■ STATED EXERCISE ■
Identify every line containing the word "this" and reproduce each one.

■ RECORDS SHOWN ■
◆ ◆ ◆ ◆

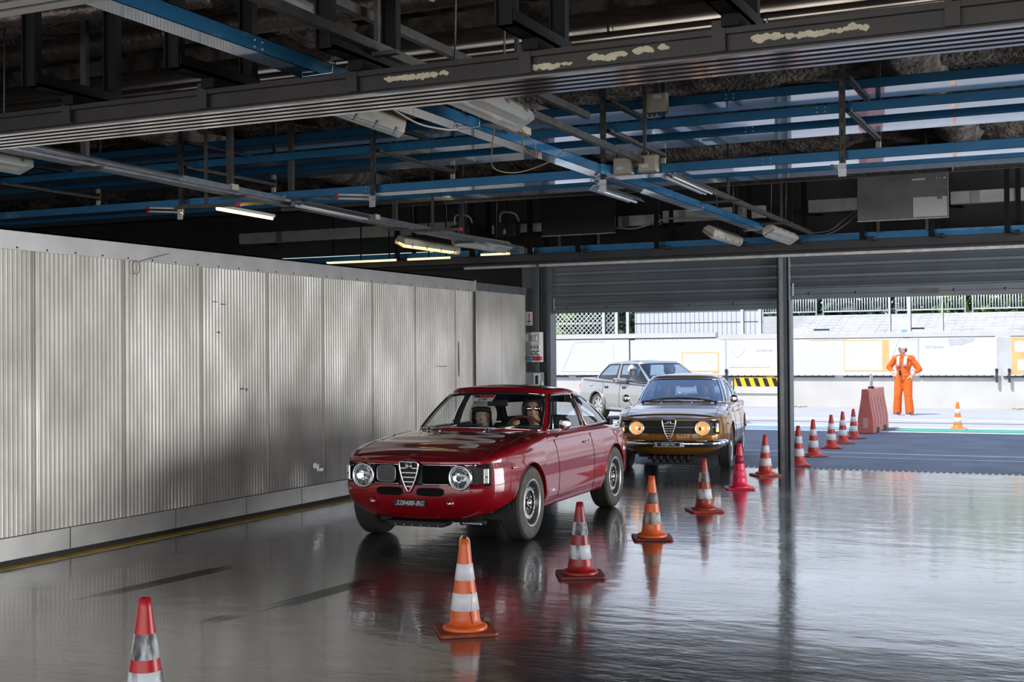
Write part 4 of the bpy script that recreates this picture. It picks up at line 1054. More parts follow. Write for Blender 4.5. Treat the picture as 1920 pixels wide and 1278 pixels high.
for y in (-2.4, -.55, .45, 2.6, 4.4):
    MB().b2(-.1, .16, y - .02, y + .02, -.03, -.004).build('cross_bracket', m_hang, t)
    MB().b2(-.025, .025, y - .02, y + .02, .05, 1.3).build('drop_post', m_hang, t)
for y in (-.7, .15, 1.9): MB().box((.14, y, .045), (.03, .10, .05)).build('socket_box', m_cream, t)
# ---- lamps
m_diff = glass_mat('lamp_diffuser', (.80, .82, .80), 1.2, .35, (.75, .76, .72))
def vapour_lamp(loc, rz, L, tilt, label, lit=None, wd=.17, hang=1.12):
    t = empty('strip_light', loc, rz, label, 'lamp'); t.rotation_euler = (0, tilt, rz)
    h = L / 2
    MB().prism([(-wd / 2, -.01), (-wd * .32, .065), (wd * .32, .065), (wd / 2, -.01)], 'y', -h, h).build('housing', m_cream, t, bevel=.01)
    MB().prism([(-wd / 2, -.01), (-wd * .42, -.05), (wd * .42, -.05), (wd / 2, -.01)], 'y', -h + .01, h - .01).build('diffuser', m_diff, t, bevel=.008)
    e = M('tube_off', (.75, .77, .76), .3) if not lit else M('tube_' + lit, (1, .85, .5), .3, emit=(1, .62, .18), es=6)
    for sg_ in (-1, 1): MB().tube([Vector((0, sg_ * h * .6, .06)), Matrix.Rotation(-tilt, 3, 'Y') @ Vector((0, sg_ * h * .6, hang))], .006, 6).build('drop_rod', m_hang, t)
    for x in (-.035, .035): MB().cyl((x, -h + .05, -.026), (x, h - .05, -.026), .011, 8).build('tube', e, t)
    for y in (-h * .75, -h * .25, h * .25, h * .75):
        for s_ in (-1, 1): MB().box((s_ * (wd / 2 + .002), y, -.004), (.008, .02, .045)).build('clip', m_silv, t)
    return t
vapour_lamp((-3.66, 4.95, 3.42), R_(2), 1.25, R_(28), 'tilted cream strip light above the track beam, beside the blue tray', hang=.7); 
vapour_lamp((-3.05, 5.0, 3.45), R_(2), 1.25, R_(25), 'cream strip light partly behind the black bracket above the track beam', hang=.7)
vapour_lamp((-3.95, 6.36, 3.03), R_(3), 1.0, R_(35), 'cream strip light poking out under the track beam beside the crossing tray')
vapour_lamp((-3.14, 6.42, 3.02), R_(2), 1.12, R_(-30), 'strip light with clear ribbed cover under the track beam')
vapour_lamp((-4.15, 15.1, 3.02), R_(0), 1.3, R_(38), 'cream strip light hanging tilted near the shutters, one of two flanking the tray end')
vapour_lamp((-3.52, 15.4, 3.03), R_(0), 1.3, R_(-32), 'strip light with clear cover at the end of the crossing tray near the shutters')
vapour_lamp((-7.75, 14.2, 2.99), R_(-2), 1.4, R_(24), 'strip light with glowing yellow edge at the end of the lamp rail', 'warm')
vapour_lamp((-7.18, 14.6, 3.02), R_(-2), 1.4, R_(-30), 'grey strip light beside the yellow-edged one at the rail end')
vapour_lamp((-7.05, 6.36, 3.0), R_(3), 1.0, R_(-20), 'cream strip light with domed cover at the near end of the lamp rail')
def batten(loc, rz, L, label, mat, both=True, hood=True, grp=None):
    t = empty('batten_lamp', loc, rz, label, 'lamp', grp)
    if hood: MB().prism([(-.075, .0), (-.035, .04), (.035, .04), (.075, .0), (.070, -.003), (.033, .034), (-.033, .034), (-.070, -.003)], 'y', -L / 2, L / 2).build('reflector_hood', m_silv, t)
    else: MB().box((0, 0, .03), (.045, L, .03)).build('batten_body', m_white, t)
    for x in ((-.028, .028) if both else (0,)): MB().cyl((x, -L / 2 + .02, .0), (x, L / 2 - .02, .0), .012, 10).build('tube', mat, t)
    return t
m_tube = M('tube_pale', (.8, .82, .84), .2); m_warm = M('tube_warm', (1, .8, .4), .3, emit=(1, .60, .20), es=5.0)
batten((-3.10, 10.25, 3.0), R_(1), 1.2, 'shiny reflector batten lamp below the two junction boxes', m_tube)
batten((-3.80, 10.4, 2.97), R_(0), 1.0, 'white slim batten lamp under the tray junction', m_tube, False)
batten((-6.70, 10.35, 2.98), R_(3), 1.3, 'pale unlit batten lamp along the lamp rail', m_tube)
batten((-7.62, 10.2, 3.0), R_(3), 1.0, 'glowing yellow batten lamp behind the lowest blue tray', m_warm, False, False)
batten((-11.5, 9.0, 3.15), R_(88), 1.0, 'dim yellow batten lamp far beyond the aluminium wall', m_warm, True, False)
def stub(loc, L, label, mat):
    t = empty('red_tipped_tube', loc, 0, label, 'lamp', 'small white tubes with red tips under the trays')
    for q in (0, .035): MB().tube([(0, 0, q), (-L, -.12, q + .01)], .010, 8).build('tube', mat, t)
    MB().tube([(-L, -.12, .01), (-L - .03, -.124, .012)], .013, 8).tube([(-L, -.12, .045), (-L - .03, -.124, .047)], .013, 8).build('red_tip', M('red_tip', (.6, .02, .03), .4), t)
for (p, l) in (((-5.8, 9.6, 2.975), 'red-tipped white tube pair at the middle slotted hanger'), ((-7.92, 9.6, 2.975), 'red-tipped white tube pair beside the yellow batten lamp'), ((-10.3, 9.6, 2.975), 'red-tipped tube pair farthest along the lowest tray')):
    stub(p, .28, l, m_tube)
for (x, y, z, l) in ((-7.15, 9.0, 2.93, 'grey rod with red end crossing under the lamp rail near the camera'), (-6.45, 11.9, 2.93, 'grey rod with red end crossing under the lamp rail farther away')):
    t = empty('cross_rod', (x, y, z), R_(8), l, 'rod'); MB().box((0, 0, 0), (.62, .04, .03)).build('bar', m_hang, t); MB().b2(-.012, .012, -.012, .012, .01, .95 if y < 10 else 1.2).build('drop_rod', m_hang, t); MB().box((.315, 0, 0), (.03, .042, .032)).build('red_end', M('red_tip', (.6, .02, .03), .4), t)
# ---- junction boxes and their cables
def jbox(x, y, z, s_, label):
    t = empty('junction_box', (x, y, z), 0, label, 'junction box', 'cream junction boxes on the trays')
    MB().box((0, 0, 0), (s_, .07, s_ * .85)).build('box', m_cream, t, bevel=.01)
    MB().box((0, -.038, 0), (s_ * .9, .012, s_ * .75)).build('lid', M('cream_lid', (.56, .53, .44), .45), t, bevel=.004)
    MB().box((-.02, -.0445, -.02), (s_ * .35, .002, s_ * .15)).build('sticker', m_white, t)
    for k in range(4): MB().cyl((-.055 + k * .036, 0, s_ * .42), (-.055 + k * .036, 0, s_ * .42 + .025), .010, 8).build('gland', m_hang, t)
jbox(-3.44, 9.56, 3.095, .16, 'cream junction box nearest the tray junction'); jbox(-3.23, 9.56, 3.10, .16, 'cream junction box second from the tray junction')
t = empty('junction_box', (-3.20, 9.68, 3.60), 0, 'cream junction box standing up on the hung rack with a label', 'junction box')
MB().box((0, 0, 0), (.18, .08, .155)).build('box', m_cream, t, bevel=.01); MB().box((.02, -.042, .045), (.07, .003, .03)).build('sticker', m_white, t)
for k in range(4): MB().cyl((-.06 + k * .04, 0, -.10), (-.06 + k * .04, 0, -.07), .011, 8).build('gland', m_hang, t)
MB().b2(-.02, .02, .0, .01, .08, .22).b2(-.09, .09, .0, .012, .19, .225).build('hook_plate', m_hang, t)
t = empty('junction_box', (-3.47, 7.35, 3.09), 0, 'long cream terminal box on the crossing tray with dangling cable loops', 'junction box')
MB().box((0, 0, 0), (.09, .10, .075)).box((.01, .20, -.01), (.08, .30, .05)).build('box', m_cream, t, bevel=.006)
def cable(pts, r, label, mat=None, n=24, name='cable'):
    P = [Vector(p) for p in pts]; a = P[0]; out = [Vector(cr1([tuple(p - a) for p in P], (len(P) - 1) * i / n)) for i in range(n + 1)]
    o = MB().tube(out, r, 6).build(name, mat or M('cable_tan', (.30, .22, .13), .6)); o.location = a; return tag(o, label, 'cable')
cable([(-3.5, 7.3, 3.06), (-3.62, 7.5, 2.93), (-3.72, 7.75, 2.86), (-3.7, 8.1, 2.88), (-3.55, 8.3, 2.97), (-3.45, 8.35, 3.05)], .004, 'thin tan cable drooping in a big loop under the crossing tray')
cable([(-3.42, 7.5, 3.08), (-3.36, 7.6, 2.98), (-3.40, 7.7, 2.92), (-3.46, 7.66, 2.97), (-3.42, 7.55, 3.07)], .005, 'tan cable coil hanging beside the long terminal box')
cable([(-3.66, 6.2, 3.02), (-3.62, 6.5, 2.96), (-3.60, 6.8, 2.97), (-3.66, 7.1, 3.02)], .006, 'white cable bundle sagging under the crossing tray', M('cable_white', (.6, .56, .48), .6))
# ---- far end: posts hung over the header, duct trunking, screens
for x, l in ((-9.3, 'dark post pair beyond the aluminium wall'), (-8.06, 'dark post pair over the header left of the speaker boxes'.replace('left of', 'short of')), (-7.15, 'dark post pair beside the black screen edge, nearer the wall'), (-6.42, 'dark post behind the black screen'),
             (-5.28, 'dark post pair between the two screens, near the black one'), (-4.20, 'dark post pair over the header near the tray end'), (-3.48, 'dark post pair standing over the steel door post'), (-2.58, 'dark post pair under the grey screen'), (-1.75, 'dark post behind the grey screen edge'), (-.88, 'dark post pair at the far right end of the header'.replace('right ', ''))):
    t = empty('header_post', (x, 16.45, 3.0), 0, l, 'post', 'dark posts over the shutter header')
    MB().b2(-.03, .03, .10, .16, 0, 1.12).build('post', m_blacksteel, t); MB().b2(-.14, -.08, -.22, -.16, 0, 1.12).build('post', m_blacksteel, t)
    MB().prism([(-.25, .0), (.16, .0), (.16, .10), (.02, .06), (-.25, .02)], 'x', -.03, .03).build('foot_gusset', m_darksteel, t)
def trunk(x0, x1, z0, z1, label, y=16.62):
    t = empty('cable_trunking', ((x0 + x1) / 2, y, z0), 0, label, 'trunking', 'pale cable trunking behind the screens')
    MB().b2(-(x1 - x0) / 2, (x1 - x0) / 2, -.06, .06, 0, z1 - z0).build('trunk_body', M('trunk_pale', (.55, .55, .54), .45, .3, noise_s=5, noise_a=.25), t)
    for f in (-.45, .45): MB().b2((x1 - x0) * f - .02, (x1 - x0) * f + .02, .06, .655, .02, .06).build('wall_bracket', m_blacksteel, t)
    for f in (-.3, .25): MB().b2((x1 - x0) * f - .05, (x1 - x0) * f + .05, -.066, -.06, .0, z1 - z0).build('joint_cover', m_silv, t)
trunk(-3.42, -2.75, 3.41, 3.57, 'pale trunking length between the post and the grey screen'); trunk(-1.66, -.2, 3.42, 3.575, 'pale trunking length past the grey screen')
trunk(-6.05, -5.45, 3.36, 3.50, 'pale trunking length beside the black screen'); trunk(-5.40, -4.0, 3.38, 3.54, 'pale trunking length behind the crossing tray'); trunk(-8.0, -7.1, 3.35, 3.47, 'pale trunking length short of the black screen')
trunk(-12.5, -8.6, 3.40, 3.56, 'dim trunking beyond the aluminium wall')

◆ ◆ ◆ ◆

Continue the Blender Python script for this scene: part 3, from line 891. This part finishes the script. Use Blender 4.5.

◆ ◆ ◆ ◆

■ REPLY ■
Write part 4 of the bpy script that recreates this picture. It picks up at line 1054. More parts follow. Write for Blender 4.5. Treat the picture as 1920 pixels wide and 1278 pixels high.
Continue the Blender Python script for this scene: part 3, from line 891. This part finishes the script. Use Blender 4.5.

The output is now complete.